GOAL OF THE EXERCISE
Copy out the material below in full, but not its images.

DATASET EXTRACT
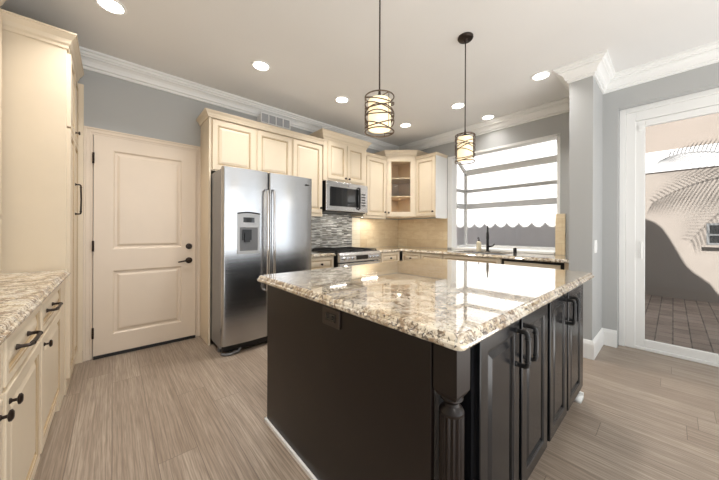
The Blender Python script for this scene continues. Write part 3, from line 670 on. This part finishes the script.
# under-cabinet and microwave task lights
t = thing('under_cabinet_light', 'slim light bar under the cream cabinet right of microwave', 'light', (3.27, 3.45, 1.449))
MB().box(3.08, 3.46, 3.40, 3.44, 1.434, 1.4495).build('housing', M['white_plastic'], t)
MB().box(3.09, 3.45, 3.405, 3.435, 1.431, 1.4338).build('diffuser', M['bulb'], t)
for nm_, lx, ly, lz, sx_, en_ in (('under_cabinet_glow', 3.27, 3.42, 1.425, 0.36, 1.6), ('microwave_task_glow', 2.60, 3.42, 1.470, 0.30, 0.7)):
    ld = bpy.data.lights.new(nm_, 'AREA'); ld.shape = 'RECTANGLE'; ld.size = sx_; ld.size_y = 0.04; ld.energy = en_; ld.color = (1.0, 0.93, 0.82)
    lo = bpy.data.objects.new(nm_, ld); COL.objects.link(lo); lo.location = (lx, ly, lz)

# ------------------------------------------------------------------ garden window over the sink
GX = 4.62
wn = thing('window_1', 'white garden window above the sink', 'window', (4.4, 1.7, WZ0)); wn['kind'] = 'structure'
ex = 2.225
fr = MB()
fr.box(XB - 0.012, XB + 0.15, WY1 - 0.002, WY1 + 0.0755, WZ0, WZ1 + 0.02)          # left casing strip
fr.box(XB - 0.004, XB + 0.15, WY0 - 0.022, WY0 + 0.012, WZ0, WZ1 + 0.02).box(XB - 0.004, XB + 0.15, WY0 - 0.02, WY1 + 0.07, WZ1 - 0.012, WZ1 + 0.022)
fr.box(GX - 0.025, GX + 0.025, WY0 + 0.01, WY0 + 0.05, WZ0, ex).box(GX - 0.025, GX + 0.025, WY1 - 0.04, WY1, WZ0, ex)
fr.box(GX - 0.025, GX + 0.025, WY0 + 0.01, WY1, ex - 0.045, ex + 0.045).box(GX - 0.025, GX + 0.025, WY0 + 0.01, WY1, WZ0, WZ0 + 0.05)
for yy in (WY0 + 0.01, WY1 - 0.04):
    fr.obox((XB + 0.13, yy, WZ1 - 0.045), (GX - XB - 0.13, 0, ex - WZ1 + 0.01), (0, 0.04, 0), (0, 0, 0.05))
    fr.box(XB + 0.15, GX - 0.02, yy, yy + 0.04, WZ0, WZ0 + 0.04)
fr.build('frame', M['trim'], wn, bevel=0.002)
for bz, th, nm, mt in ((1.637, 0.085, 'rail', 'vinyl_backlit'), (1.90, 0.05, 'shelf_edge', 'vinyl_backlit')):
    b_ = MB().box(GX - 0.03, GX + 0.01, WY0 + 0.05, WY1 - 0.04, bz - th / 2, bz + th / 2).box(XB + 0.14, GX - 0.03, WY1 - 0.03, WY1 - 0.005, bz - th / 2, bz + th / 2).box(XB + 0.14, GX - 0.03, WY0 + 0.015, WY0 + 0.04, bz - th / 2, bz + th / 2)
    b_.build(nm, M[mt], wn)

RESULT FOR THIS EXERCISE
The Blender Python script for this scene continues. Write part 3, from line 670 on. This part finishes the script.
# under-cabinet and microwave task lights
t = thing('under_cabinet_light', 'slim light bar under the cream cabinet right of microwave', 'light', (3.27, 3.45, 1.449))
MB().box(3.08, 3.46, 3.40, 3.44, 1.434, 1.4495).build('housing', M['white_plastic'], t)
MB().box(3.09, 3.45, 3.405, 3.435, 1.431, 1.4338).build('diffuser', M['bulb'], t)
for nm_, lx, ly, lz, sx_, en_ in (('under_cabinet_glow', 3.27, 3.42, 1.425, 0.36, 1.6), ('microwave_task_glow', 2.60, 3.42, 1.470, 0.30, 0.7)):
    ld = bpy.data.lights.new(nm_, 'AREA'); ld.shape = 'RECTANGLE'; ld.size = sx_; ld.size_y = 0.04; ld.energy = en_; ld.color = (1.0, 0.93, 0.82)
    lo = bpy.data.objects.new(nm_, ld); COL.objects.link(lo); lo.location = (lx, ly, lz)

# ------------------------------------------------------------------ garden window over the sink
GX = 4.62
wn = thing('window_1', 'white garden window above the sink', 'window', (4.4, 1.7, WZ0)); wn['kind'] = 'structure'
ex = 2.225
fr = MB()
fr.box(XB - 0.012, XB + 0.15, WY1 - 0.002, WY1 + 0.0755, WZ0, WZ1 + 0.02)          # left casing strip
fr.box(XB - 0.004, XB + 0.15, WY0 - 0.022, WY0 + 0.012, WZ0, WZ1 + 0.02).box(XB - 0.004, XB + 0.15, WY0 - 0.02, WY1 + 0.07, WZ1 - 0.012, WZ1 + 0.022)
fr.box(GX - 0.025, GX + 0.025, WY0 + 0.01, WY0 + 0.05, WZ0, ex).box(GX - 0.025, GX + 0.025, WY1 - 0.04, WY1, WZ0, ex)
fr.box(GX - 0.025, GX + 0.025, WY0 + 0.01, WY1, ex - 0.045, ex + 0.045).box(GX - 0.025, GX + 0.025, WY0 + 0.01, WY1, WZ0, WZ0 + 0.05)
for yy in (WY0 + 0.01, WY1 - 0.04):
    fr.obox((XB + 0.13, yy, WZ1 - 0.045), (GX - XB - 0.13, 0, ex - WZ1 + 0.01), (0, 0.04, 0), (0, 0, 0.05))
    fr.box(XB + 0.15, GX - 0.02, yy, yy + 0.04, WZ0, WZ0 + 0.04)
fr.build('frame', M['trim'], wn, bevel=0.002)
for bz, th, nm, mt in ((1.637, 0.085, 'rail', 'vinyl_backlit'), (1.90, 0.05, 'shelf_edge', 'vinyl_backlit')):
    b_ = MB().box(GX - 0.03, GX + 0.01, WY0 + 0.05, WY1 - 0.04, bz - th / 2, bz + th / 2).box(XB + 0.14, GX - 0.03, WY1 - 0.03, WY1 - 0.005, bz - th / 2, bz + th / 2).box(XB + 0.14, GX - 0.03, WY0 + 0.015, WY0 + 0.04, bz - th / 2, bz + th / 2)
    b_.build(nm, M[mt], wn)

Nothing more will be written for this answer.